Firstly, you need to view the property several times (at least three or four), at different times of the day and week, including weekdays and weekends, at rush hour, and when the pubs close, and see what the trip to school or work will be like during the times you will normally be making those journeys.

Allow plenty of time, and don’t just view the inside of the house, but thoroughly inspect the outside and the general area as well – after all, you won’t just be living in the property, but also the community as a whole.

Try to find out why the owner is selling – this could give you an indication about whether they will accept a lower offer.

It might be because they are moving away for work and are in a hurry to sell.

Alternatively, it might be because of an issue that will affect you.

Find out if there is a negative you should know about – such as has someone got planning permission to build next door or opposite, or are local facilities closing? What are the neighbours like – are they noisy or anti-social? If the property been on the market a long time, the seller might accept a lower price, but try to find out why it hasn’t sold yet.

Use the following checklist as a starting point for questions to ask and things to look at: • Check the roof – are there are any tiles missing, is the lead flashing in good condition, are the chimneys straight? • Check to see if the guttering, drains and fascias are in good condition, and if there is any leaking when it is raining.

• Check the exterior brickwork to see if it is worn or cracked.

• Is the house or garden overlooked by neighbours? • Is there adequate parking? • Is there enough or too much garden? Will you be able to maintain it? • What direction is the garden facing – will it get sun? Will you be able to enjoy a BBQ or drinks in the garden or will it be cold and dark? The same applies in the house – will your rooms get lots of light and warmth? • Can you see or smell damp, and is there any condensation or mould anywhere? Don’t be afraid to ask to move furniture or check under rugs.

Check for flaky plaster or water marks on the walls or ceiling.

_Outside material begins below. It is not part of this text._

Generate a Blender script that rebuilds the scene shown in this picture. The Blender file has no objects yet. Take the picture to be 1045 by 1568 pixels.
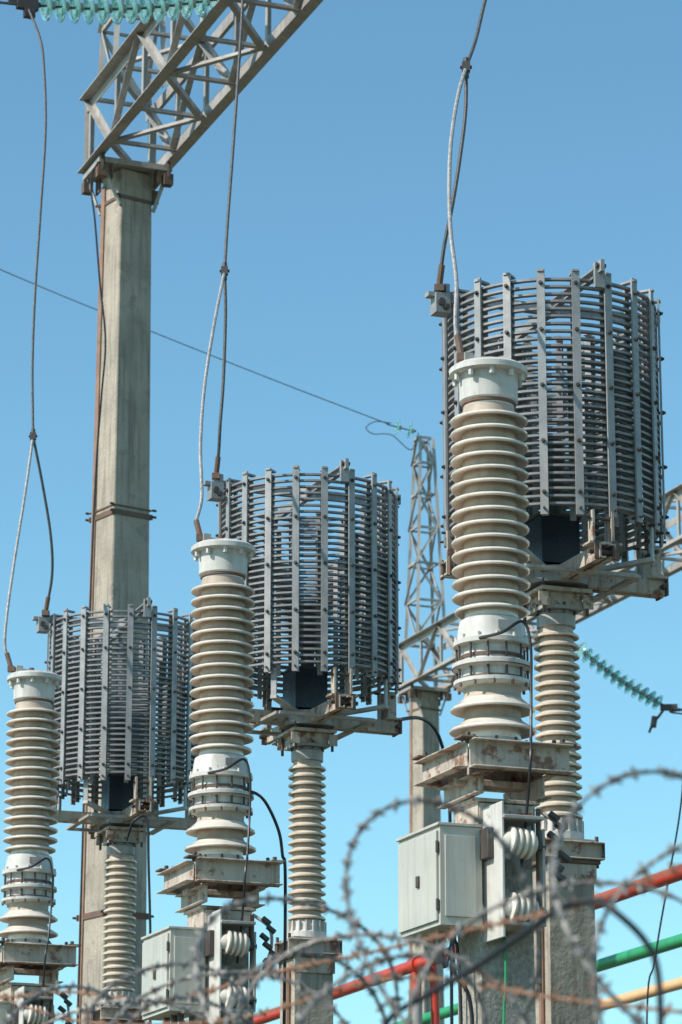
import bpy, math, random
from mathutils import Vector, Matrix
random.seed(4)
sc=bpy.context.scene
U=Vector((.359,-.933,0)).normalized()
V=Vector((.933,.359,0)).normalized()
ROT=math.atan2(V.y,V.x)
Z3=Vector((0,0,1))

# ---------------------------------------------------------------- materials
def mat(name, base, col2=None, rough=.6, metal=0, scale=6, rust=0, rustcol=(.13,.052,.026), streak=0, bump=.1,
        bscale=60, thr=.5, trans=0, grime=None, coat=0, rscale=9):
    m=bpy.data.materials.new(name); m.use_nodes=True
    nt=m.node_tree; N=nt.nodes; Lk=nt.links; N.clear()
    out=N.new("ShaderNodeOutputMaterial"); p=N.new("ShaderNodeBsdfPrincipled"); Lk.new(p.outputs[0],out.inputs[0])
    tc=N.new("ShaderNodeTexCoord"); oi=N.new("ShaderNodeObjectInfo")
    mu=N.new("ShaderNodeMath"); mu.operation='MULTIPLY'; mu.inputs[1].default_value=37.0; Lk.new(oi.outputs['Random'],mu.inputs[0])
    ad=N.new("ShaderNodeVectorMath"); ad.operation='ADD'; Lk.new(tc.outputs['Object'],ad.inputs[0]); Lk.new(mu.outputs[0],ad.inputs[1])
    def noise(sc_,det=5,vec=None,ro=.6):
        n=N.new("ShaderNodeTexNoise"); n.inputs['Scale'].default_value=sc_; n.inputs['Detail'].default_value=det
        n.inputs['Roughness'].default_value=ro
        Lk.new(vec or ad.outputs[0],n.inputs['Vector']); return n
    def ramp(src,a,b):
        r=N.new("ShaderNodeMapRange"); r.inputs[1].default_value=a; r.inputs[2].default_value=b; Lk.new(src,r.inputs[0]); return r
    def mix(fac,a,b,mode='MIX'):
        x=N.new("ShaderNodeMix"); x.data_type='RGBA'; x.blend_type=mode
        Lk.new(fac,x.inputs[0])
        for i,q in ((6,a),(7,b)):
            if isinstance(q,tuple): x.inputs[i].default_value=(*q,1)
            else: Lk.new(q,x.inputs[i])
        return x.outputs[2]
    c2=col2 or tuple(v*.7 for v in base)
    n1=noise(scale); col=mix(ramp(n1.outputs[0],.35,.68).outputs[0],tuple(base),tuple(c2))
    if streak:
        mp=N.new("ShaderNodeMapping"); mp.inputs['Scale'].default_value=(22,22,1.3); Lk.new(ad.outputs[0],mp.inputs[0])
        n2=noise(1.0,6,mp.outputs[0]); r=ramp(n2.outputs[0],.48,.72)
        r.inputs[4].default_value=streak
        col=mix(r.outputs[0],col,grime or tuple(v*.35 for v in base))
    if rust:
        n3=noise(rscale,8,None,.7); r=ramp(n3.outputs[0],thr,thr+.06); r.inputs[4].default_value=rust
        n4=noise(rscale*5,4); rc=mix(n4.outputs[0],rustcol,tuple(v*2.2 for v in rustcol))
        col=mix(r.outputs[0],col,rc)
    Lk.new(col,p.inputs['Base Color'])
    n5=noise(scale*2.3,4); r=ramp(n5.outputs[0],.3,.7); r.inputs[3].default_value=max(.03,rough-.12); r.inputs[4].default_value=min(1,rough+.15)
    Lk.new(r.outputs[0],p.inputs['Roughness']); p.inputs['Metallic'].default_value=metal
    if trans: p.inputs['Transmission Weight'].default_value=trans
    if coat: p.inputs['Coat Weight'].default_value=coat
    if bump:
        nb=noise(bscale,6); b=N.new("ShaderNodeBump"); b.inputs['Strength'].default_value=bump; b.inputs['Distance'].default_value=.01
        Lk.new(nb.outputs[0],b.inputs['Height']); Lk.new(b.outputs[0],p.inputs['Normal'])
    return m
M_porc=mat("porcelain_glaze",(.80,.72,.62),(.70,.61,.51),rough=.2,scale=5,bump=.03,streak=.25,grime=(.42,.33,.25),coat=.6)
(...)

• Are there any cracks big enough to slide the edge of a coin into? Again, ask to move furniture or check under rugs.

Hairline cracks are normal.

• Will any of the rooms need redecorating or need new flooring? • Has any redecorating work recently been carried out, and if so, why? Are the sellers trying to cover up damp or cracks? • Has any work been done on the property, and if so are there any guarantees on the work? • Check the loft/attic – is it easily accessible, is there storage space, and is it insulated? • Ask to see the Energy Performance Certificate so that you know how energy efficient the property is.

• Find out where the boiler is, how old it is and when it was last serviced.

• Check the electrics - when was the consumer unit or fuse box last checked? Are there any exposed wires? • Check to see if the light switches, radiators, showers and taps work, and how long it takes for hot water to come through.

• Are there smoke alarms and burglar alarms, and do they work? • Are the windows double glazed, do they open and close easily, do they have good locks, are the frames secure, and do they need painting or maintaining? • How secure are the doors and locks? • Are there enough power sockets and phone points in convenient locations? • Is there enough storage for all your belongings? • Can you get a mobile phone signal in the property? Answers to these questions shouldn’t necessarily stop you purchasing a house, but they might stop there being any nasty surprises after you have bought the house and might help you to justify a lower offer.